The tickets cost $1,500 that year. Forty-one years later, those six seats cost $13,000.
The Los Angeles Angels played at the city’s Wrigley Field while Dodger Stadium was being built. They moved into the new park in 1962 and shared it with the Dodgers for four years. The Angels then moved to Anaheim Stadium, where they changed their name to the California Angels. The team became the Anaheim Angels after it was bought by the Walt Disney Co., and the stadium now is called Edison Field.
Blair’s Long Beach home, about 20 miles from the ballpark, is no Angel sanctuary, but there is some memorabilia a stack of programs, green ticket stubs and letters on California Angels stationery.
A World Series win would be a fitting tribute to Autry, Hollywood’s “Singing Cowboy,” whose music the couple has listened to since the 1930s.
“When I was little, we went to the Westerns every Saturday for a dime,” Ruth Blair said. “He was my cowboy. He had faith in the team, like we do. It was sad for so many years to see them try and fail.”
Autry sold his controlling interest in the club to Disney in 1996 and died two years later.
Blair says it’s up to “young kids” such as Adam Kennedy, Tim Salmon, Troy Percival and Frankie Rodriguez to make a fitting tribute to Autry by winning the World Series championship.

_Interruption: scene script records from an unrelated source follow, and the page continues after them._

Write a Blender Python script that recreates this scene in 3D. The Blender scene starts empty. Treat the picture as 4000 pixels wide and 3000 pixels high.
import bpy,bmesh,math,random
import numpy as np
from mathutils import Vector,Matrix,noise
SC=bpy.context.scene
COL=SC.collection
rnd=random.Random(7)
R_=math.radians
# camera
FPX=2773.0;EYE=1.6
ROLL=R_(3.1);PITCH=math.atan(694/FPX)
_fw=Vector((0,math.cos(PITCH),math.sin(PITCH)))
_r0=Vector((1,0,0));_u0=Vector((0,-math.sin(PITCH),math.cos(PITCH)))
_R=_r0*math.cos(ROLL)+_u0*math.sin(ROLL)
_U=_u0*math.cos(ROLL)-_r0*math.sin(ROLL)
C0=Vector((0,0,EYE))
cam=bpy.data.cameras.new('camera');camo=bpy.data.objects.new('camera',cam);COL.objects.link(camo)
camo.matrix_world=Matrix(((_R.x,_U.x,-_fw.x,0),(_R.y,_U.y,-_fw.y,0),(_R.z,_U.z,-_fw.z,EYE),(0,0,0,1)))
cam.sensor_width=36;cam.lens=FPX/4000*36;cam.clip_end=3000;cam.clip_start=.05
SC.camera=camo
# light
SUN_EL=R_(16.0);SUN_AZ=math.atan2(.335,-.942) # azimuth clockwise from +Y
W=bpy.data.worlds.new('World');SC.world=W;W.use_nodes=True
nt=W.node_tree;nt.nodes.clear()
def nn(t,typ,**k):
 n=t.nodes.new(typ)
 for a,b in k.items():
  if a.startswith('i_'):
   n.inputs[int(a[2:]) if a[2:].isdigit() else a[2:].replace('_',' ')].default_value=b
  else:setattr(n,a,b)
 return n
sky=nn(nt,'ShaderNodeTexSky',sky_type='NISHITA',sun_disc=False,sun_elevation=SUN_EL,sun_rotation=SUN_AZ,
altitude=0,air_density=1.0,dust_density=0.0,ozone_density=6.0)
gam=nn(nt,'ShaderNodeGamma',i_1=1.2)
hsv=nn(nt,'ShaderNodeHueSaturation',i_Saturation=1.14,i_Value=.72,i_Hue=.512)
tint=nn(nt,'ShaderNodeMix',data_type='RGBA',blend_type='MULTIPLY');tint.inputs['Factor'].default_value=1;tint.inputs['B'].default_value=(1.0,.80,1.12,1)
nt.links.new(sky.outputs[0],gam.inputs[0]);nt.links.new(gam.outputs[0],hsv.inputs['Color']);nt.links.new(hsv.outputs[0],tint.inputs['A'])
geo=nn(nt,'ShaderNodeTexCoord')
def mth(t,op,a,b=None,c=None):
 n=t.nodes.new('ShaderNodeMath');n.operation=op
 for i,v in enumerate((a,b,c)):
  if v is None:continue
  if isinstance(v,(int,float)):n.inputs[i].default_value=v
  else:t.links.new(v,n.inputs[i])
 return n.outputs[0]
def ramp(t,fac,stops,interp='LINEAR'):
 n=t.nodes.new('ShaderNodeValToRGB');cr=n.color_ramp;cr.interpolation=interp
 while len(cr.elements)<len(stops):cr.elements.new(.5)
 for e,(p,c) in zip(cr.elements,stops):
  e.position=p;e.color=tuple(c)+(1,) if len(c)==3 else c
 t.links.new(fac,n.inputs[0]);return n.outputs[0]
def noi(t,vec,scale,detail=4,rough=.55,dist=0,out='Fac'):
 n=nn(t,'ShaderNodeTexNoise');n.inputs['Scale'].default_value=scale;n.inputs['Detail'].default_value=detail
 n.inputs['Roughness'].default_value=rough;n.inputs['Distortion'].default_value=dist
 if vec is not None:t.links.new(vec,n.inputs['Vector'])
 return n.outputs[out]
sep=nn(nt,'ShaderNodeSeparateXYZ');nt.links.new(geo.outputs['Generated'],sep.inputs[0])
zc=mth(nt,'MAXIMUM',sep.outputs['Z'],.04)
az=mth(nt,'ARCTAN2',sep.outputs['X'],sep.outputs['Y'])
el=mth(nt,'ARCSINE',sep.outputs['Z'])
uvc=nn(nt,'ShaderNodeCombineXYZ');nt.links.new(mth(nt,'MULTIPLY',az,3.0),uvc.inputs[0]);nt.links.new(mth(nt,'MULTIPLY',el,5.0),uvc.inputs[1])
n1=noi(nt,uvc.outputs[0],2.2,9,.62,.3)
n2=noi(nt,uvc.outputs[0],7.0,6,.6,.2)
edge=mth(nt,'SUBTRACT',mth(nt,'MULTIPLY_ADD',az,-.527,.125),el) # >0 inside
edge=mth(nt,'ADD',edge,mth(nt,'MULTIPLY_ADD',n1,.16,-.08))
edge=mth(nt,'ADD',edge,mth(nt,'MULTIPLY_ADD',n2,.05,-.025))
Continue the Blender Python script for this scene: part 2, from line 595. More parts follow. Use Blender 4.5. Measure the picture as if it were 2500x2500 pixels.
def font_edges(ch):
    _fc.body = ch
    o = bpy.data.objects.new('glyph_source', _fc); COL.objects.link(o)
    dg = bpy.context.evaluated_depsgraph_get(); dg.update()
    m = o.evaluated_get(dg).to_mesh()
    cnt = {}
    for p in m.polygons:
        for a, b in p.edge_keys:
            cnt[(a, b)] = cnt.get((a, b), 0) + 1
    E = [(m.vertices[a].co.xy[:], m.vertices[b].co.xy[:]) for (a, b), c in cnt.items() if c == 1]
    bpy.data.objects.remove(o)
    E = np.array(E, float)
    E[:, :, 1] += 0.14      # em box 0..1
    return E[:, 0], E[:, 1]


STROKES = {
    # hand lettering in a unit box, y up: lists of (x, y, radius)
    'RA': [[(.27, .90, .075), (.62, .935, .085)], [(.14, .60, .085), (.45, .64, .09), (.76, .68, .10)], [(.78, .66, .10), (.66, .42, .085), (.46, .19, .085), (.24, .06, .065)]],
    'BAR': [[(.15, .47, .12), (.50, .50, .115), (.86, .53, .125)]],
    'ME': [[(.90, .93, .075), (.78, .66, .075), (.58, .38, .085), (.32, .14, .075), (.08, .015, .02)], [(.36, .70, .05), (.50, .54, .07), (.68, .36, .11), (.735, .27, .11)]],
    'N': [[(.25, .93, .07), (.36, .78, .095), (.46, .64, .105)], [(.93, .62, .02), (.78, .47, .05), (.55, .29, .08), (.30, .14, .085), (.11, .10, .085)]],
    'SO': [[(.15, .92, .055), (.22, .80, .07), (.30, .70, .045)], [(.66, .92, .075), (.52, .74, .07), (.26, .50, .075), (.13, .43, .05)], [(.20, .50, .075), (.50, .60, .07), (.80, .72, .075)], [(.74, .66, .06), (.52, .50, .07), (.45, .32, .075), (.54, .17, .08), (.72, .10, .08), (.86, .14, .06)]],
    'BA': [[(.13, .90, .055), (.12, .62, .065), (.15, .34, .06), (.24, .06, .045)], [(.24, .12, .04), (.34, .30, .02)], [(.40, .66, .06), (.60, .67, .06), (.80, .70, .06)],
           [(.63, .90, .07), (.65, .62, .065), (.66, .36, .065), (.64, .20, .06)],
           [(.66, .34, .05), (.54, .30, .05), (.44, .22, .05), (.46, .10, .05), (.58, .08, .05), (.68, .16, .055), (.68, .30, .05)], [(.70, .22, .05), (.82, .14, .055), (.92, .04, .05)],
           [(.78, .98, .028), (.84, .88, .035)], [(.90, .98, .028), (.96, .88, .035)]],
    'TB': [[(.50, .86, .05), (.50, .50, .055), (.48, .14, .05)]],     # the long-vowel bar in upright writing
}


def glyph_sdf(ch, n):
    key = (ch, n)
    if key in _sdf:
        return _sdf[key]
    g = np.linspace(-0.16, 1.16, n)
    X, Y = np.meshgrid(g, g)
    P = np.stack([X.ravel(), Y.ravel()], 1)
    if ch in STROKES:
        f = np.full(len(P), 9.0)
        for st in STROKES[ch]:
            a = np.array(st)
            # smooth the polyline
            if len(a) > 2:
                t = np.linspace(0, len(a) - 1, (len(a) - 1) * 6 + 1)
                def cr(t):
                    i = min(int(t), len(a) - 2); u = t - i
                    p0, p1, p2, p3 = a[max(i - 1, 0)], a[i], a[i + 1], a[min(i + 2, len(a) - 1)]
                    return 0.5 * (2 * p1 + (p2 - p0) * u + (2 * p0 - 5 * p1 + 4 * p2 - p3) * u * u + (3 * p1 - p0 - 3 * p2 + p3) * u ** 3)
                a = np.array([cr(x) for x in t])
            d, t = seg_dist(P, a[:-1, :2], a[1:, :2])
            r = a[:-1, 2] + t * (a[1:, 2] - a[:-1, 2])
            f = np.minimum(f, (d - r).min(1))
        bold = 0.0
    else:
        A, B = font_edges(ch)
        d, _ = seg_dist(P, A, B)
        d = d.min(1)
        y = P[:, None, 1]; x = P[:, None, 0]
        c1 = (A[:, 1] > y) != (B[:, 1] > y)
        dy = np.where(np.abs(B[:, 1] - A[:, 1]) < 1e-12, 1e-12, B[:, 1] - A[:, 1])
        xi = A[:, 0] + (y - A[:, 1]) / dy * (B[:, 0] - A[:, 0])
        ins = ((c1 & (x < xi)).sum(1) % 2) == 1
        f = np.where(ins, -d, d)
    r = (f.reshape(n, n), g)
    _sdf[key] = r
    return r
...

Bobby Grich will always be Blair’s favorite Angel. Grich grew up with Blair’s daughter when they went to Wilson High School and as a teenager was a frequent visitor to the Blair home. Grich played for the Angels in the 1970s.
Nolan Ryan’s no-hitter in 1975 is among Blair’s favorite memories. It’s right up there with 1979, when Hall of Famer Jim Fregosi Autry’s all-time favorite player led the Angels to the American League playoffs for the first time.
Blair, who fought in the Pacific in World War II and still plays saxophone with a big band, recalls quieter, more comfortable times at the ballpark before ThunderStix, the plastic batons that fans now bang together, or the Rally Monkey.
He prefers the Dixieland bands of old to the blare of rock music that’s now played between innings.